The last two issues of Batman: Dark Age – I’d been reading these as they came out and not rereading despite the big gaps but I think I still managed to keep up – it’s a really interesting book that has a lot of clever things to say about family, loss, war, crime, ageing and psychology. Allred’s art is as solid as ever but the writing is the star – I found this really affecting and look forward to rereading the whole thing at some point.
Wolverine Revenge 1-3 – weird book. I’ve been a Capullo fan since X-Force (his issue 19 might be the first X-book I ever read) and since I didn’t really care for Spawn or the long Batman run I was really looking forward to his return to colourful superhero art. The art is pretty good but maybe not as stellar as expected considering how long he’s been working on it and how much he was hyping it up. The story is… weird. Out of continuity, sure – but it seems very light and almost phoned in for a usually complicated and meticulous guy like Hickman.
Deadpool Wolverine WWIII 1-2. Somehow I missed issue 3 so I’ll have to track it down. Much more interesting than Revenge above, Adam Kubert is reliably good and IMO under-appreciated as an artist. The designs, acting, and layouts always have a lot of thought put into them but he’s so regular and prolific I think he gets taken for granted. It probably doesn’t help that he moves around from title to title a lot.
Batman Long Halloween: Last Halloween. Issue 2 with art from Klaus Janson. Initially I was disappointed to find that Eduardo Risso was only drawing the first issue rather than the whole series but the line up of artists is impressive enough to keep me going. Jeph Loeb’s Batman stories are popcorn fun but of the best kind. Simple, with decent character beats, and almost always elevated by the artists he chooses to work with, I will probably aim to do a big Long Halloween/Dark Victory/Last Halloween reread when it’s all done with.

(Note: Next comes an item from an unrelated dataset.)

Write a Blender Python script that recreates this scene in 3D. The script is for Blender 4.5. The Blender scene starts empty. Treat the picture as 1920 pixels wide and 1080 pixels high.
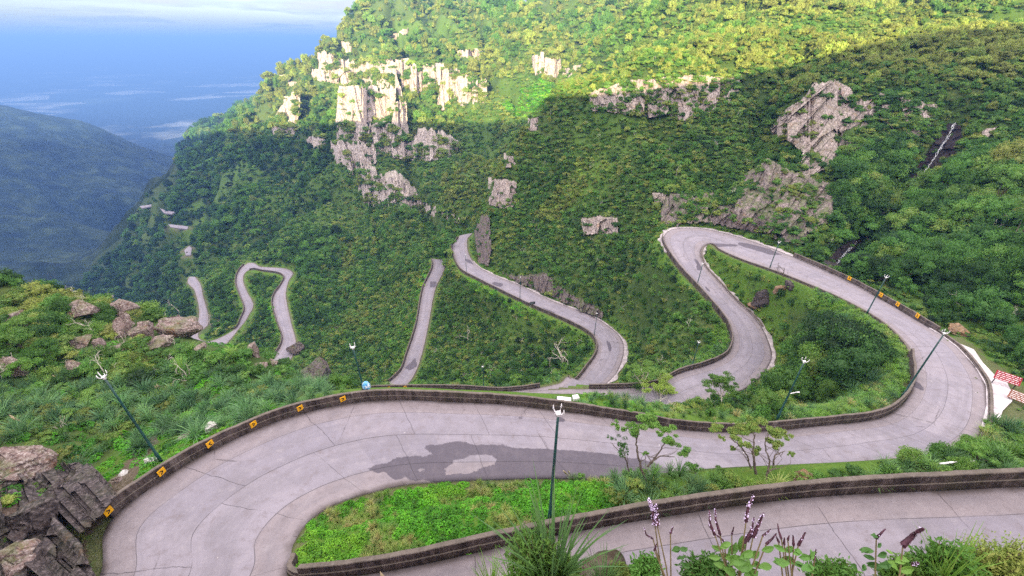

Spider-man Reign 2 – I’m one of the rare supporters of the original book which I thought was bold and daring, with the caveat that it leaned heavily on Miller’s DKR. I didn’t expect to see a sequel but this has been a real treat so far with Kaare Andrews really putting in the effort. The book opens in an art style similar to the first series (stacked wide panels, Elektra Lives Again-era Miller linework), but at the end of the first issue old Peter is sent back in time to McFarlane-era continuity and so the book is drawn in a McFarlane-esque style – the rendering, posing, and page layouts. It’s appealed to me massively and such a departure from what has become somewhat of a house-style at Marvel. I’ll always be a 90s kid when it comes to comic art!